05 Haziran 2010, Cumartesi
saat: 15:06
uzun zamandan sonra birkaç satır bir şeyler karalayabilmeyi ümidediyorum.
burada egenin bu nadide köşesinde insanlar
-daha doğrusu genç asker çocuklar- üzerinde yaptığım gözlemler sonucunda estetik ve etik arasında derin bir bağ olduğunu hissetmiş vaziyetteyim. bir filozof olmadığım içindirki bu bağı bir determinist çerçeve içine yerleştirip sistematik bir şekilde açıklayamıyorum. sadece seziyorum. bu da benim dışımda kimseye bir fayda sağlamıyor.
bunun dışında geceleri yıldızlar altında tuttuğum nöbetler esnasında, milyonlarca yıldır evrenin boşluğundan süzülüp gelmiş yıldızların ışıklarının -ki bir çoğu artık ölü yıldızlardır- gözlerime ulaştığı anlarda garip bir esrime ve kutsanmışlık hali hissediyorum. üzerimden geçen uçaklara bakıp bir yığın saçma sapan şey düşünüyorum. şimdiye kadar 40 saate yaklaşan nöbetlerimde hayatıma giren kadınlardan okul hayatıma ordan yaptığım hatalara neredeyse tüm hayatımı bir gözden geçirdim. daha nöbetlerin devam edecek olması ikinci ve detaylı bir gözden geçirme demek olacak..

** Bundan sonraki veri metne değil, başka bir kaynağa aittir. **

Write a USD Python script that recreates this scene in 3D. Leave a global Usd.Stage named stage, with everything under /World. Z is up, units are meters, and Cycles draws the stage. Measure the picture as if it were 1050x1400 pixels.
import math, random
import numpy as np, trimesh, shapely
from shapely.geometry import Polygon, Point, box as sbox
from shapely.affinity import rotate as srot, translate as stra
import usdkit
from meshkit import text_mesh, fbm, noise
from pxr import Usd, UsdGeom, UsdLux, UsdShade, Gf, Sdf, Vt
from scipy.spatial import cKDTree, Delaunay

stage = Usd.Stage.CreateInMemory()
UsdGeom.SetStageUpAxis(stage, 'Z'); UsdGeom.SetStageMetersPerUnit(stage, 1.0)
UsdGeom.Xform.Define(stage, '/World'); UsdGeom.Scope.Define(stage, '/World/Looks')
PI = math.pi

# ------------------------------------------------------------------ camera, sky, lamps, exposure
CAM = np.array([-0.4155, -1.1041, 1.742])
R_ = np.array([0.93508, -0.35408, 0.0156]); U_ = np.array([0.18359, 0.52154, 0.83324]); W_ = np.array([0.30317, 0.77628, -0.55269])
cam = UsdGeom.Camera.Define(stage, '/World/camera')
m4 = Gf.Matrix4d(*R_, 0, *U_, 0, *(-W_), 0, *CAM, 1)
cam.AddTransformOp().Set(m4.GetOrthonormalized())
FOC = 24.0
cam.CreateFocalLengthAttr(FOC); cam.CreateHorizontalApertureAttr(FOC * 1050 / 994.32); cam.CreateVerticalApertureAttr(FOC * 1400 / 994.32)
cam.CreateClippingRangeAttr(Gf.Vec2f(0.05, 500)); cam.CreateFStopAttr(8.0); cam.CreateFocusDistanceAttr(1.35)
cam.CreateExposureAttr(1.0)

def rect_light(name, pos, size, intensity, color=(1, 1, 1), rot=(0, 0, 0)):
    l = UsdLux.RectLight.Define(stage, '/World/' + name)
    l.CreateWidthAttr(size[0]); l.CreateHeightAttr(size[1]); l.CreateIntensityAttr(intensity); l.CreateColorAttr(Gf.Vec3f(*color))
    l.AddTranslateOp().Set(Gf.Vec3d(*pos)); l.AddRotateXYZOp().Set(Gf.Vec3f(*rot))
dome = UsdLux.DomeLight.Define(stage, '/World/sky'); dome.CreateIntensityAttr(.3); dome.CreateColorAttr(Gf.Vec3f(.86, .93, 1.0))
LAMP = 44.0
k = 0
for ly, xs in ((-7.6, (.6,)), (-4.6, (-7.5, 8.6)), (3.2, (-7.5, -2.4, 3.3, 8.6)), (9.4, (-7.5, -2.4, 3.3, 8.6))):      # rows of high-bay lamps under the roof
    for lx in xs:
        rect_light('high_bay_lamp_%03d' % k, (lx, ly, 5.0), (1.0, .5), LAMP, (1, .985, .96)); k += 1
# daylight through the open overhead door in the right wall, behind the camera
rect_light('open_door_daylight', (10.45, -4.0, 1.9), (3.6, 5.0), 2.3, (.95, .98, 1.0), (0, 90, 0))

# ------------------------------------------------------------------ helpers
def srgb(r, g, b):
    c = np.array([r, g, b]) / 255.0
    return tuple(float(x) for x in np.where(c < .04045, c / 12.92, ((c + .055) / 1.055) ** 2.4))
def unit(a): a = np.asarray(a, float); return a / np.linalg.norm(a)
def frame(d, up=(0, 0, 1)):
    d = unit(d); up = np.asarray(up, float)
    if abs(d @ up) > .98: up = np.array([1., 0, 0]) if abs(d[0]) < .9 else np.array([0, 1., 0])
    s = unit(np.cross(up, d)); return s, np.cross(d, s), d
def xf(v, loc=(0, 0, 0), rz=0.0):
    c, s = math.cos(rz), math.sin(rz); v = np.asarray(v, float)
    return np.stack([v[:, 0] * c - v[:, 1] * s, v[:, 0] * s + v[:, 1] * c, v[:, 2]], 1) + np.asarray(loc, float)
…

onun dışında buranın da dışarıdan farkı yok. her anlamda pisliğe alışman için ellerinden geleni yapıyorlar. pisliğe alışmak ilginç şey. berrak suya mürekkep damlatmak gibi. ama bunu detaylı anlatmayacağım. merak eden damlatsın mürekkebi baksın. sizinle mi uğraşacam.